*Your objective:* Images are not part of the copy; write out the rest of the data exactly as given.

----

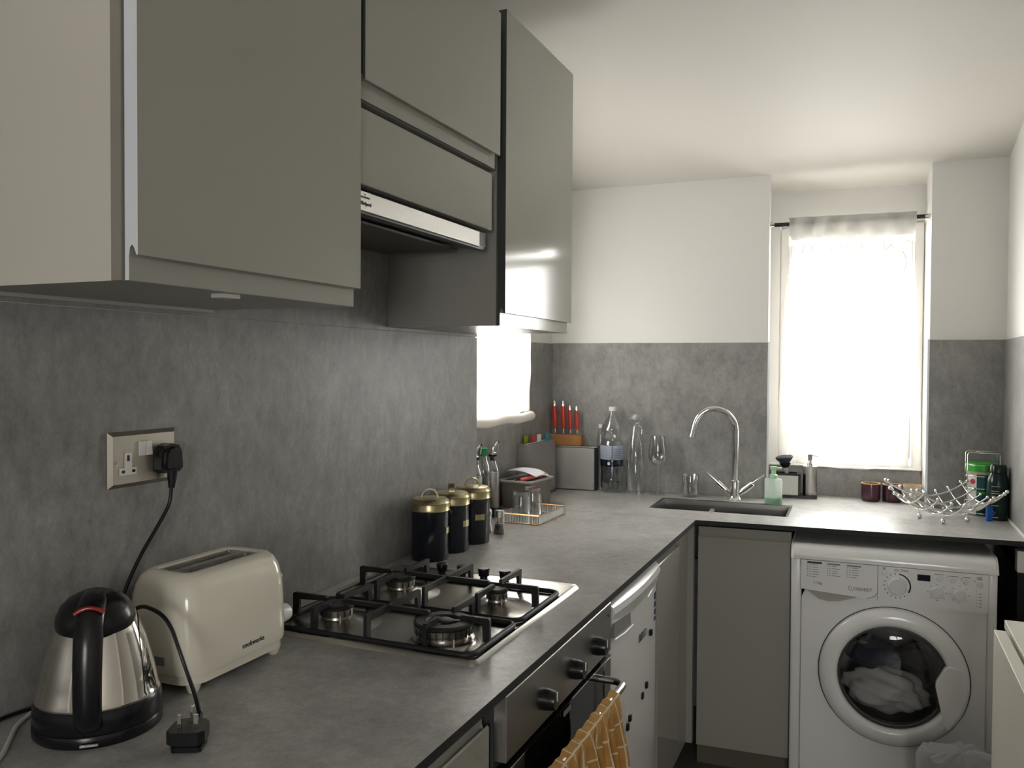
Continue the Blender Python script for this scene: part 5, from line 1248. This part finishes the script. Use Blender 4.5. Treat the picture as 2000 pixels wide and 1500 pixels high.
bm = B(); lathe(bm, [(0, 0), (0.050, 0), (0.051, 0.002), (0.051, 0.150), (0, 0.150)], seg=40); o = obj('tin_body', bm, DTEAL, tn, smooth=40)
setmat(o, lambda cc, nn: -2.75 < math.atan2(cc.y, cc.x) < -2.02 and cc.z < 0.146, WPLAS)
bm = B(); lathe(bm, [(0.0515, 0.148), (0.0535, 0.149), (0.0535, 0.158), (0.0515, 0.159)], seg=40); obj('rim_band', bm, STONEW, tn, smooth=40)
bm = B(); lathe(bm, [(0.0535, 0.159), (0.054, 0.180), (0.052, 0.188), (0.044, 0.191), (0, 0.192)], seg=40); obj('lid', bm, GREENL, tn, smooth=40)
bm = B(); lathe(bm, [(0.0514, 0.078), (0.0516, 0.079), (0.0516, 0.086), (0.0514, 0.087)], seg=30, a0=rad(-116), a1=rad(0)); obj('green_band', bm, GREENL, tn, smooth=60)
bm = B(); lathe(bm, [(0, 0), (0.010, 0), (0.0095, 0.0008), (0, 0.001)], seg=16, tr=T(0.0508 * cos(rad(-133)), 0.0508 * sin(rad(-133)), 0.122) @ Matrix.Rotation(rad(-133), 4, 'Z') @ Matrix.Rotation(pi / 2, 4, 'Y')); obj('red_print', bm, CRIM, tn, label='red printed spot')
gbtl = thing('cleaning_bottle', 'dark green bottle in the right-hand worktop corner', 'bottle', (1.628, 3.408, ZW))
bm = B(); lathe(bm, [(0, 0), (0.032, 0), (0.035, 0.004), (0.035, 0.130), (0.032, 0.150), (0.026, 0.163), (0.025, 0.166), (0, 0.167)], seg=36); obj('bottle_body', bm, DGREEN, gbtl, smooth=40)
bm = B(); lathe(bm, [(0.0255, 0.167), (0.027, 0.168), (0.0265, 0.190), (0.024, 0.195), (0, 0.196)], seg=32); obj('cap', bm, DGREEN, gbtl, smooth=40)
bm = B()
for k, z_ in enumerate((0.052, 0.085, 0.095, 0.103, 0.120)): lathe(bm, [(0.0353, z_), (0.0353, z_ + 0.002)], seg=8, a0=rad(-130), a1=rad(-90 + 6 * (k % 3)))
lathe(bm, [(0.0353, 0.010), (0.0353, 0.013)], seg=8, a0=rad(-128), a1=rad(-92))
a_ = rad(-118); bm2 = Matrix.Rotation(a_, 4, 'Z') @ T(0.0353, 0, 0.026)
tube(bm, [bm2 @ Vector(p) for p in ((0, 0, -0.006), (0, 0.006, 0), (0, 0, 0.006), (0, -0.006, 0))], 0.0009, 5, closed=True)
obj('label_print', bm, LGREYP, gbtl)
bm = B(); box(bm, (-0.011, -0.005, 0), (0.011, 0.005, 0.050), 0.002, 2); o = obj('plastic_clip', bm, BLUE); o.location = (1.597, 3.358, ZW); o.rotation_euler = (0, 0, rad(30))
tag(o, 'small bright blue plastic item leaning by the dark green bottle', 'clip')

----

*Response to this task:*
Continue the Blender Python script for this scene: part 5, from line 1248. This part finishes the script. Use Blender 4.5. Treat the picture as 2000 pixels wide and 1500 pixels high.
bm = B(); lathe(bm, [(0, 0), (0.050, 0), (0.051, 0.002), (0.051, 0.150), (0, 0.150)], seg=40); o = obj('tin_body', bm, DTEAL, tn, smooth=40)
setmat(o, lambda cc, nn: -2.75 < math.atan2(cc.y, cc.x) < -2.02 and cc.z < 0.146, WPLAS)
bm = B(); lathe(bm, [(0.0515, 0.148), (0.0535, 0.149), (0.0535, 0.158), (0.0515, 0.159)], seg=40); obj('rim_band', bm, STONEW, tn, smooth=40)
bm = B(); lathe(bm, [(0.0535, 0.159), (0.054, 0.180), (0.052, 0.188), (0.044, 0.191), (0, 0.192)], seg=40); obj('lid', bm, GREENL, tn, smooth=40)
bm = B(); lathe(bm, [(0.0514, 0.078), (0.0516, 0.079), (0.0516, 0.086), (0.0514, 0.087)], seg=30, a0=rad(-116), a1=rad(0)); obj('green_band', bm, GREENL, tn, smooth=60)
bm = B(); lathe(bm, [(0, 0), (0.010, 0), (0.0095, 0.0008), (0, 0.001)], seg=16, tr=T(0.0508 * cos(rad(-133)), 0.0508 * sin(rad(-133)), 0.122) @ Matrix.Rotation(rad(-133), 4, 'Z') @ Matrix.Rotation(pi / 2, 4, 'Y')); obj('red_print', bm, CRIM, tn, label='red printed spot')
gbtl = thing('cleaning_bottle', 'dark green bottle in the right-hand worktop corner', 'bottle', (1.628, 3.408, ZW))
bm = B(); lathe(bm, [(0, 0), (0.032, 0), (0.035, 0.004), (0.035, 0.130), (0.032, 0.150), (0.026, 0.163), (0.025, 0.166), (0, 0.167)], seg=36); obj('bottle_body', bm, DGREEN, gbtl, smooth=40)
bm = B(); lathe(bm, [(0.0255, 0.167), (0.027, 0.168), (0.0265, 0.190), (0.024, 0.195), (0, 0.196)], seg=32); obj('cap', bm, DGREEN, gbtl, smooth=40)
bm = B()
for k, z_ in enumerate((0.052, 0.085, 0.095, 0.103, 0.120)): lathe(bm, [(0.0353, z_), (0.0353, z_ + 0.002)], seg=8, a0=rad(-130), a1=rad(-90 + 6 * (k % 3)))
lathe(bm, [(0.0353, 0.010), (0.0353, 0.013)], seg=8, a0=rad(-128), a1=rad(-92))
a_ = rad(-118); bm2 = Matrix.Rotation(a_, 4, 'Z') @ T(0.0353, 0, 0.026)
tube(bm, [bm2 @ Vector(p) for p in ((0, 0, -0.006), (0, 0.006, 0), (0, 0, 0.006), (0, -0.006, 0))], 0.0009, 5, closed=True)
obj('label_print', bm, LGREYP, gbtl)
bm = B(); box(bm, (-0.011, -0.005, 0), (0.011, 0.005, 0.050), 0.002, 2); o = obj('plastic_clip', bm, BLUE); o.location = (1.597, 3.358, ZW); o.rotation_euler = (0, 0, rad(30))
tag(o, 'small bright blue plastic item leaning by the dark green bottle', 'clip')